- **Problem**: Every line below should be copied exactly; drop the pictures.

######

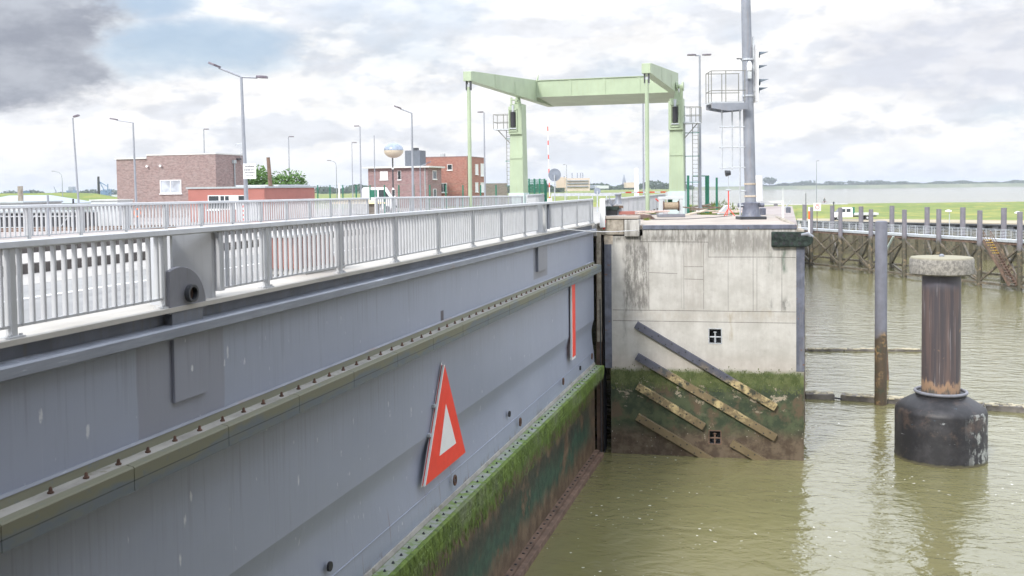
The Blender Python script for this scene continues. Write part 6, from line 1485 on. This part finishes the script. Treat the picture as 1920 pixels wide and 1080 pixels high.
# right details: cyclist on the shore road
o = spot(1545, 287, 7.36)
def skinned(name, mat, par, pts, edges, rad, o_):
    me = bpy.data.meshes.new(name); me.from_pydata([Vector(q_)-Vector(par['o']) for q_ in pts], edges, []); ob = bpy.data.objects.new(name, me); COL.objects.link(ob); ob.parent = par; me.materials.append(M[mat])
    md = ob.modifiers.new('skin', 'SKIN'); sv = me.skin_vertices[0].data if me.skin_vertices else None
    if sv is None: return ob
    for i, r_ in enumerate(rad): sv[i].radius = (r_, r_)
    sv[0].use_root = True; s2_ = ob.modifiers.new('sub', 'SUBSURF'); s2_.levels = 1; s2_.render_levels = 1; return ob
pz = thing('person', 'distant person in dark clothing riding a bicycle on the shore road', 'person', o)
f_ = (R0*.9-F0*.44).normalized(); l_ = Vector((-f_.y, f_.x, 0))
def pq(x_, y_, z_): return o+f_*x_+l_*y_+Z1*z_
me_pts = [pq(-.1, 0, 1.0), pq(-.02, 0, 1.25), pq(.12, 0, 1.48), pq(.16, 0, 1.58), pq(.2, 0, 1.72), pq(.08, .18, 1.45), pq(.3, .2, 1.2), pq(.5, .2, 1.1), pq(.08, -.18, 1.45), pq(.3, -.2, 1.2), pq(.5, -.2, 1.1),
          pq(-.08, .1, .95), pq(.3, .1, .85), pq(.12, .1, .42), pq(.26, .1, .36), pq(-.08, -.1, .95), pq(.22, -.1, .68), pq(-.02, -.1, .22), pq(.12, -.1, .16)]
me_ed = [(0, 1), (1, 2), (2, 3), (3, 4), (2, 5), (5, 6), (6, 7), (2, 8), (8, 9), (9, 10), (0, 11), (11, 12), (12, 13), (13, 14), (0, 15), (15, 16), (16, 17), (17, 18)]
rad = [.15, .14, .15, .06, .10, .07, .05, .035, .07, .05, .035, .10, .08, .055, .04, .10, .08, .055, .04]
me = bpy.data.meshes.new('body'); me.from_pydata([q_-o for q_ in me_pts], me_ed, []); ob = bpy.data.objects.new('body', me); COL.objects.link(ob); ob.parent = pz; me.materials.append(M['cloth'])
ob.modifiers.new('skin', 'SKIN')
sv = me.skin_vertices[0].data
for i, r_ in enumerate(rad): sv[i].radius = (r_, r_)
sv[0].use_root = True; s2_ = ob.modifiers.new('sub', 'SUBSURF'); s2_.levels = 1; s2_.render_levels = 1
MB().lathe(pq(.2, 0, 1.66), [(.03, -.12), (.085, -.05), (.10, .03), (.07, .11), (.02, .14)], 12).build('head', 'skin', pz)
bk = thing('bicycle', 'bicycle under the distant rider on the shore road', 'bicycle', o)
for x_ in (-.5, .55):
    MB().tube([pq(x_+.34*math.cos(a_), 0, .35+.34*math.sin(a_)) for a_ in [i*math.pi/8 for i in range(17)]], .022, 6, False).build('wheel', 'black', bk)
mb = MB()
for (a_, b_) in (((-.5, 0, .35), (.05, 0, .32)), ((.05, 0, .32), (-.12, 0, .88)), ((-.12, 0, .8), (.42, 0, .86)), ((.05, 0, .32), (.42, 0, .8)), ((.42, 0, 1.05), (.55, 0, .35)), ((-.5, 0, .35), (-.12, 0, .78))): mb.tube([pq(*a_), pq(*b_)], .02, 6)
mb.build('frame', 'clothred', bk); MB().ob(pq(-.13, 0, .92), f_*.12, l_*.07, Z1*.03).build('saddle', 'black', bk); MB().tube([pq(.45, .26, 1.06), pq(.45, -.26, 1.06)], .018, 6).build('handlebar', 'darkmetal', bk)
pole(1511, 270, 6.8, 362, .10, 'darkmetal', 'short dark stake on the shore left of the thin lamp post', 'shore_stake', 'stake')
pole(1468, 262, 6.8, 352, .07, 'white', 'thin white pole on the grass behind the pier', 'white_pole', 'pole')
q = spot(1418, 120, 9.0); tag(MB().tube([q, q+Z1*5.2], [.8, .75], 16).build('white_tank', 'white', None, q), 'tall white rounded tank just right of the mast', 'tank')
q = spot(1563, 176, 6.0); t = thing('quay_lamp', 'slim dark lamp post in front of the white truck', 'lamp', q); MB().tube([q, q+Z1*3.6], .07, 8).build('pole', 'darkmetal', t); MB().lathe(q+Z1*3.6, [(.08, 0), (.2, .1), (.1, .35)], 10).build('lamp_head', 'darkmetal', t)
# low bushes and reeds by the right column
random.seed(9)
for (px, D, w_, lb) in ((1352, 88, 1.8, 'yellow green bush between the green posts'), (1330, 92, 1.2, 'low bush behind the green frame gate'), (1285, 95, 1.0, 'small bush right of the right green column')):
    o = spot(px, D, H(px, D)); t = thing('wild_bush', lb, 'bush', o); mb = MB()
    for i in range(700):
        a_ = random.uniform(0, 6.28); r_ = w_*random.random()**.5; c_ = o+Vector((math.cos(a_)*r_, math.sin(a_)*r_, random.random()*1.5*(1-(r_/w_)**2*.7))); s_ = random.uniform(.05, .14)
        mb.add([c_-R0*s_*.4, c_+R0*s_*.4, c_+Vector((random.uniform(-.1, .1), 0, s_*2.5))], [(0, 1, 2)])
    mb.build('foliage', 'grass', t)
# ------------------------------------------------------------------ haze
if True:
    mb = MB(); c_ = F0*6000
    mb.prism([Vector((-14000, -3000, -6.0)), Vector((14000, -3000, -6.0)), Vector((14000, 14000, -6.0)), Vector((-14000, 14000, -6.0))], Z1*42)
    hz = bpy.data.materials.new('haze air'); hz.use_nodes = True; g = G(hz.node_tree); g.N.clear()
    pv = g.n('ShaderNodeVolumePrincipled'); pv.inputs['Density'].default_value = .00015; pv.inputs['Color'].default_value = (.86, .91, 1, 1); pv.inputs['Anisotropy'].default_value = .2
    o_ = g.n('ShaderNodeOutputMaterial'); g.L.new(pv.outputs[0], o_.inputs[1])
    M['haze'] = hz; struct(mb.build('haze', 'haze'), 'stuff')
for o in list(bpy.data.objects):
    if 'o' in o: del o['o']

######

- **The reply**:
The Blender Python script for this scene continues. Write part 6, from line 1485 on. This part finishes the script. Treat the picture as 1920 pixels wide and 1080 pixels high.
# right details: cyclist on the shore road
o = spot(1545, 287, 7.36)
def skinned(name, mat, par, pts, edges, rad, o_):
    me = bpy.data.meshes.new(name); me.from_pydata([Vector(q_)-Vector(par['o']) for q_ in pts], edges, []); ob = bpy.data.objects.new(name, me); COL.objects.link(ob); ob.parent = par; me.materials.append(M[mat])
    md = ob.modifiers.new('skin', 'SKIN'); sv = me.skin_vertices[0].data if me.skin_vertices else None
    if sv is None: return ob
    for i, r_ in enumerate(rad): sv[i].radius = (r_, r_)
    sv[0].use_root = True; s2_ = ob.modifiers.new('sub', 'SUBSURF'); s2_.levels = 1; s2_.render_levels = 1; return ob
pz = thing('person', 'distant person in dark clothing riding a bicycle on the shore road', 'person', o)
f_ = (R0*.9-F0*.44).normalized(); l_ = Vector((-f_.y, f_.x, 0))
def pq(x_, y_, z_): return o+f_*x_+l_*y_+Z1*z_
me_pts = [pq(-.1, 0, 1.0), pq(-.02, 0, 1.25), pq(.12, 0, 1.48), pq(.16, 0, 1.58), pq(.2, 0, 1.72), pq(.08, .18, 1.45), pq(.3, .2, 1.2), pq(.5, .2, 1.1), pq(.08, -.18, 1.45), pq(.3, -.2, 1.2), pq(.5, -.2, 1.1),
          pq(-.08, .1, .95), pq(.3, .1, .85), pq(.12, .1, .42), pq(.26, .1, .36), pq(-.08, -.1, .95), pq(.22, -.1, .68), pq(-.02, -.1, .22), pq(.12, -.1, .16)]
me_ed = [(0, 1), (1, 2), (2, 3), (3, 4), (2, 5), (5, 6), (6, 7), (2, 8), (8, 9), (9, 10), (0, 11), (11, 12), (12, 13), (13, 14), (0, 15), (15, 16), (16, 17), (17, 18)]
rad = [.15, .14, .15, .06, .10, .07, .05, .035, .07, .05, .035, .10, .08, .055, .04, .10, .08, .055, .04]
me = bpy.data.meshes.new('body'); me.from_pydata([q_-o for q_ in me_pts], me_ed, []); ob = bpy.data.objects.new('body', me); COL.objects.link(ob); ob.parent = pz; me.materials.append(M['cloth'])
ob.modifiers.new('skin', 'SKIN')
sv = me.skin_vertices[0].data
for i, r_ in enumerate(rad): sv[i].radius = (r_, r_)
sv[0].use_root = True; s2_ = ob.modifiers.new('sub', 'SUBSURF'); s2_.levels = 1; s2_.render_levels = 1
MB().lathe(pq(.2, 0, 1.66), [(.03, -.12), (.085, -.05), (.10, .03), (.07, .11), (.02, .14)], 12).build('head', 'skin', pz)
bk = thing('bicycle', 'bicycle under the distant rider on the shore road', 'bicycle', o)
for x_ in (-.5, .55):
    MB().tube([pq(x_+.34*math.cos(a_), 0, .35+.34*math.sin(a_)) for a_ in [i*math.pi/8 for i in range(17)]], .022, 6, False).build('wheel', 'black', bk)
mb = MB()
for (a_, b_) in (((-.5, 0, .35), (.05, 0, .32)), ((.05, 0, .32), (-.12, 0, .88)), ((-.12, 0, .8), (.42, 0, .86)), ((.05, 0, .32), (.42, 0, .8)), ((.42, 0, 1.05), (.55, 0, .35)), ((-.5, 0, .35), (-.12, 0, .78))): mb.tube([pq(*a_), pq(*b_)], .02, 6)
mb.build('frame', 'clothred', bk); MB().ob(pq(-.13, 0, .92), f_*.12, l_*.07, Z1*.03).build('saddle', 'black', bk); MB().tube([pq(.45, .26, 1.06), pq(.45, -.26, 1.06)], .018, 6).build('handlebar', 'darkmetal', bk)
pole(1511, 270, 6.8, 362, .10, 'darkmetal', 'short dark stake on the shore left of the thin lamp post', 'shore_stake', 'stake')
pole(1468, 262, 6.8, 352, .07, 'white', 'thin white pole on the grass behind the pier', 'white_pole', 'pole')
q = spot(1418, 120, 9.0); tag(MB().tube([q, q+Z1*5.2], [.8, .75], 16).build('white_tank', 'white', None, q), 'tall white rounded tank just right of the mast', 'tank')
q = spot(1563, 176, 6.0); t = thing('quay_lamp', 'slim dark lamp post in front of the white truck', 'lamp', q); MB().tube([q, q+Z1*3.6], .07, 8).build('pole', 'darkmetal', t); MB().lathe(q+Z1*3.6, [(.08, 0), (.2, .1), (.1, .35)], 10).build('lamp_head', 'darkmetal', t)
# low bushes and reeds by the right column
random.seed(9)
for (px, D, w_, lb) in ((1352, 88, 1.8, 'yellow green bush between the green posts'), (1330, 92, 1.2, 'low bush behind the green frame gate'), (1285, 95, 1.0, 'small bush right of the right green column')):
    o = spot(px, D, H(px, D)); t = thing('wild_bush', lb, 'bush', o); mb = MB()
    for i in range(700):
        a_ = random.uniform(0, 6.28); r_ = w_*random.random()**.5; c_ = o+Vector((math.cos(a_)*r_, math.sin(a_)*r_, random.random()*1.5*(1-(r_/w_)**2*.7))); s_ = random.uniform(.05, .14)
        mb.add([c_-R0*s_*.4, c_+R0*s_*.4, c_+Vector((random.uniform(-.1, .1), 0, s_*2.5))], [(0, 1, 2)])
    mb.build('foliage', 'grass', t)
# ------------------------------------------------------------------ haze
if True:
    mb = MB(); c_ = F0*6000
    mb.prism([Vector((-14000, -3000, -6.0)), Vector((14000, -3000, -6.0)), Vector((14000, 14000, -6.0)), Vector((-14000, 14000, -6.0))], Z1*42)
    hz = bpy.data.materials.new('haze air'); hz.use_nodes = True; g = G(hz.node_tree); g.N.clear()
    pv = g.n('ShaderNodeVolumePrincipled'); pv.inputs['Density'].default_value = .00015; pv.inputs['Color'].default_value = (.86, .91, 1, 1); pv.inputs['Anisotropy'].default_value = .2
    o_ = g.n('ShaderNodeOutputMaterial'); g.L.new(pv.outputs[0], o_.inputs[1])
    M['haze'] = hz; struct(mb.build('haze', 'haze'), 'stuff')
for o in list(bpy.data.objects):
    if 'o' in o: del o['o']